Dit autrement, les conceptions-réalisations qui pullulent désormais pour la moindre école maternelle ou le moindre gymnase n’ont pas de raison d’être, sinon d’assujettir les architectes pour des gains de temps et d’argent illusoires mais qui coûtent bonbons en termes de qualité architecturale et de disparition des savoir-faire du pays. D’autant que la loi MOP, y compris pour de gros projets, peut se révéler d’une souplesse inespérée quand il s’agit de modifier le programme en cours de route, ce qui représente autant de coûts supplémentaires en conception-réalisation.
Pour finir, les architectes ne devraient pas s’étonner de cette volonté incessante du pouvoir et des constructeurs de leur rogner les ailes.
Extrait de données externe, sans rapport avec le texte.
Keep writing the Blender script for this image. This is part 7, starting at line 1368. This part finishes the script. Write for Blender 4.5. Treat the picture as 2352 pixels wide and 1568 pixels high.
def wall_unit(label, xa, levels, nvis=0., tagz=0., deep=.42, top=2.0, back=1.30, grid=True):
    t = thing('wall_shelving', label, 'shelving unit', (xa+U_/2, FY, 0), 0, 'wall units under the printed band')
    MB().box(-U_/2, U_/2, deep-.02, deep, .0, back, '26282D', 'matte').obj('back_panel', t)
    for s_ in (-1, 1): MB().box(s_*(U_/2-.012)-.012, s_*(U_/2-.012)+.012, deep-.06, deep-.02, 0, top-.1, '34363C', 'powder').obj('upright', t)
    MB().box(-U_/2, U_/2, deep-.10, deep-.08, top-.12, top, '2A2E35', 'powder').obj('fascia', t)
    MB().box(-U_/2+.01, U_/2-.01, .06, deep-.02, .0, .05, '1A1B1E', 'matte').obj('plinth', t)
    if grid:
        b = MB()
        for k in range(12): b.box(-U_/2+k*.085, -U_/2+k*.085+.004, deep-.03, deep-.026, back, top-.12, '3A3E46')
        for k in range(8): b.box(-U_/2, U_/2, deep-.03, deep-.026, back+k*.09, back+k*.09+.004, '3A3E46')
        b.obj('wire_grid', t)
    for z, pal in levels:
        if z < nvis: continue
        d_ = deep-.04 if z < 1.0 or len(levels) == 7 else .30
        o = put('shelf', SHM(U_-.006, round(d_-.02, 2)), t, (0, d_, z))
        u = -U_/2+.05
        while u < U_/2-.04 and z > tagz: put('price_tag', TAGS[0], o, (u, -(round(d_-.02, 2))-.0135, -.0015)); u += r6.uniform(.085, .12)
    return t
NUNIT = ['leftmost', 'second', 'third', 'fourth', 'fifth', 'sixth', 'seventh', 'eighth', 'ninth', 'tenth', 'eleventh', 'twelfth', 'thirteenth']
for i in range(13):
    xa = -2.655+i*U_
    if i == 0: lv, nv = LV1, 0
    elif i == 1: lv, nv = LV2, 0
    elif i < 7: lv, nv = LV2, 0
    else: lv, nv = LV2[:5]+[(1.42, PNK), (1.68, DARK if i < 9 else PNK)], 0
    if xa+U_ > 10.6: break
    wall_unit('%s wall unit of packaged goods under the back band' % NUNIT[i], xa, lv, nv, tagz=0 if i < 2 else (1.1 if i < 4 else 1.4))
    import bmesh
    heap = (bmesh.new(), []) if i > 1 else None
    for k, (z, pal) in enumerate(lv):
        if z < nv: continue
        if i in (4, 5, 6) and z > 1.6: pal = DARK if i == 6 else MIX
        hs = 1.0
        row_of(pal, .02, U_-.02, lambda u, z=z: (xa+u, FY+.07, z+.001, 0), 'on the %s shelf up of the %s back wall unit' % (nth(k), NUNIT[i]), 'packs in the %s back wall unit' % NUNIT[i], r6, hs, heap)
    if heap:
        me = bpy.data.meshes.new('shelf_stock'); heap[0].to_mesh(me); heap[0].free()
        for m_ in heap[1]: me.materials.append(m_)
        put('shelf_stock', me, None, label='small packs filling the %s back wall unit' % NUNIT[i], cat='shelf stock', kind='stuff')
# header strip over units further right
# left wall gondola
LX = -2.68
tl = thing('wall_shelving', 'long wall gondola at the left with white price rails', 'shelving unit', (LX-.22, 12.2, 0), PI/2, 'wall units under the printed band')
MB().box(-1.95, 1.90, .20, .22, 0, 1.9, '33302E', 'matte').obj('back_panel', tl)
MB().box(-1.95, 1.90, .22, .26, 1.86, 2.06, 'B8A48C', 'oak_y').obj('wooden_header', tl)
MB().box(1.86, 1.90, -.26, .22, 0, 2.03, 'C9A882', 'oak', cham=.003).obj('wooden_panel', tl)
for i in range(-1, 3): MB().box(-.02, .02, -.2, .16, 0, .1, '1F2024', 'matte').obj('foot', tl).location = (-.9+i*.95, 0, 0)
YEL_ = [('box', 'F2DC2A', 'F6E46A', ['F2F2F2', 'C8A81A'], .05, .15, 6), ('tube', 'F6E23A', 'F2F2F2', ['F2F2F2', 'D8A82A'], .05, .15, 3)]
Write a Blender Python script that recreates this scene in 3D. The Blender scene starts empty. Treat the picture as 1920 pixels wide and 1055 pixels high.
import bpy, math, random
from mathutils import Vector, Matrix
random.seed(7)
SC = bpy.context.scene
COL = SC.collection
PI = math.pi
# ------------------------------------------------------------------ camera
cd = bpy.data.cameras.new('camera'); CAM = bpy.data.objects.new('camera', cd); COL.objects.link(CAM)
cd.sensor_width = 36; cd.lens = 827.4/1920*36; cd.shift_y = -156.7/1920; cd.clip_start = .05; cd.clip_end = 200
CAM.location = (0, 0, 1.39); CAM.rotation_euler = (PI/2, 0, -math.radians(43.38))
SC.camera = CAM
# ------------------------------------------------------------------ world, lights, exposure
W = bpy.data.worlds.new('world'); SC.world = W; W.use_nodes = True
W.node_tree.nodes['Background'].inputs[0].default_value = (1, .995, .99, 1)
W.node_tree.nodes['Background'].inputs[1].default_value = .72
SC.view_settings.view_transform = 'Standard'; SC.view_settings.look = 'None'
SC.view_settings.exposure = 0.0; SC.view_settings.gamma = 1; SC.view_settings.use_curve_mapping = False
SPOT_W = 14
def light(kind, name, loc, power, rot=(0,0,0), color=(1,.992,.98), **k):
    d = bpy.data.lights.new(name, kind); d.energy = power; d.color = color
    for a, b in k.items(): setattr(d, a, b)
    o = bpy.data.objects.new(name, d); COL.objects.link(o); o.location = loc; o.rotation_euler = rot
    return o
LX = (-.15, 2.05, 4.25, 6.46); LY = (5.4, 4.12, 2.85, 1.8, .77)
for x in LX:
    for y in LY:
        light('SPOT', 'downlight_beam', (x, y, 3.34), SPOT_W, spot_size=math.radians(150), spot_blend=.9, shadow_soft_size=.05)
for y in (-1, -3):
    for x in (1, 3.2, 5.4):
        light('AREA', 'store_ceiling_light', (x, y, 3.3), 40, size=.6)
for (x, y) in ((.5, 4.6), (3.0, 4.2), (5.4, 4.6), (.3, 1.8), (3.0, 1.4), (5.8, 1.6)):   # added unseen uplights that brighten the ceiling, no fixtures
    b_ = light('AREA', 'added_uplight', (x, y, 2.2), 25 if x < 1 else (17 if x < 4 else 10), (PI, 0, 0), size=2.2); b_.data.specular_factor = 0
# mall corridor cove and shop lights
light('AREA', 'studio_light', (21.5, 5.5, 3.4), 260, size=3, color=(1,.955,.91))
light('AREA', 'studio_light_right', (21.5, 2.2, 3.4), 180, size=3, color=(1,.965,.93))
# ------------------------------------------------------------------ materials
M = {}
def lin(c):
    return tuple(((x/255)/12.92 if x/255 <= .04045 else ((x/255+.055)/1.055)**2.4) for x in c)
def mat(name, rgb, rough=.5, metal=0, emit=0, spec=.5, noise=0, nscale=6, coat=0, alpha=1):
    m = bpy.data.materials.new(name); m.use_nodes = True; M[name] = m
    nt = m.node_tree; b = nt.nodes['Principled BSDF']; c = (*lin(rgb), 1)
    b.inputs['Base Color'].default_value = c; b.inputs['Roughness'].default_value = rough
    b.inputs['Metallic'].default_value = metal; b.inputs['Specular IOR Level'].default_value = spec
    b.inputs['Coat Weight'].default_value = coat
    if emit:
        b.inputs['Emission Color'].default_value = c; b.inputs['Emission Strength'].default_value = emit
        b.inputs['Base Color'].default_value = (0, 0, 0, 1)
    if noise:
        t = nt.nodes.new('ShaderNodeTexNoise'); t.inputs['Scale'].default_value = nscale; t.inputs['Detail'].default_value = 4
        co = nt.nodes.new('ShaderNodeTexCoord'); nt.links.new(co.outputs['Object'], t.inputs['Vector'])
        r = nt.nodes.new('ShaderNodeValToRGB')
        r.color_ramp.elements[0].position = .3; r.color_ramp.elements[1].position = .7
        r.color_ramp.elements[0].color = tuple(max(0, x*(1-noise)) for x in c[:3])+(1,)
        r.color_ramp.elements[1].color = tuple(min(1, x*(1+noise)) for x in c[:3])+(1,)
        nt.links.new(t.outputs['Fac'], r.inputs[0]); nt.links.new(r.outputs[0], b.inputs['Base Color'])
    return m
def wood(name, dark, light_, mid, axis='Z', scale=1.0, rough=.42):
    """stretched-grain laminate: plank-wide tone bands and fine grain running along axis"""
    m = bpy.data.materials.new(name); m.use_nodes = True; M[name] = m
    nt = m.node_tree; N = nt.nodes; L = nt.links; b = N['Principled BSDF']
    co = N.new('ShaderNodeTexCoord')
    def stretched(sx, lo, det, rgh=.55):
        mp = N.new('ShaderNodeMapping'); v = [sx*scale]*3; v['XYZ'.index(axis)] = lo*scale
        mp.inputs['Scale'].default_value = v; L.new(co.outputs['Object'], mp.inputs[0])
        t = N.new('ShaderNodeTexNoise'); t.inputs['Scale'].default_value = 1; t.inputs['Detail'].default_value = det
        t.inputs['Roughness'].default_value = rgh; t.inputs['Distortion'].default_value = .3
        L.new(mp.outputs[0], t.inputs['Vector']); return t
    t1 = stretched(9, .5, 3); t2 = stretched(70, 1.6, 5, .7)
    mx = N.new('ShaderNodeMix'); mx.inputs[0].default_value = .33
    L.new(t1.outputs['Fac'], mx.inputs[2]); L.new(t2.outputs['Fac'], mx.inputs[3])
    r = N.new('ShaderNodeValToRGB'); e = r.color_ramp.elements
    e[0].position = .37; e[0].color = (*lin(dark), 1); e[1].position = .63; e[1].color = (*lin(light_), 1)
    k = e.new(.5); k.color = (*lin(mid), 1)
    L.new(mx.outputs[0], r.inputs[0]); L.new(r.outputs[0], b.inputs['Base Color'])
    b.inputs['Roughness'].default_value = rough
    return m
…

Certes, les Majors vont faire des courbettes à l’homme de l’art pour gagner le (gros) marché d’un musée et d’un hôpital mais elles ne sont pas loin de penser, comme ce gouvernement apparemment, que «les architectes font perdre du temps» pour tout le reste, c’est-à-dire le logement par exemple.
Il faut se souvenir que l’idée même de «faire de l’architecture» pour les pauvres et les classes moyennes est somme toute extrêmement récente et incongrue au regard de l’histoire. L’architecture ‘d’intérêt général’ est un concept plus récent encore. Pendant des siècles, la maison ou l’immeuble étaient confiés au maçon sans autre forme de procédure. Et les constructeurs ont bel et bien convaincu le gouvernement que c’est cela qu’ils devaient récupérer. Il est vrai que, depuis leur naissance, somme toute récente également, les Majors ont eu de nombreuses occasions de faire montre de leur formidable philanthropie, ce qui éclaire toute la fragilité, pour la population en général et les architectes en particulier, de ces nouveaux droits liés à l’architecture.
Alors, si Franck Riester, et avec lui le gouvernement Philippe II et le président Macron, cherchent des idées «pour une meilleure évolution [du métier d’architecte] et une meilleure considération», ils pourraient commencer par comprendre puis respecter l’esprit et la lettre de la loi qui a donné naissance à la conception-réalisation. Certes un effort intellectuel est nécessaire pour en appréhender les enjeux autres que financiers.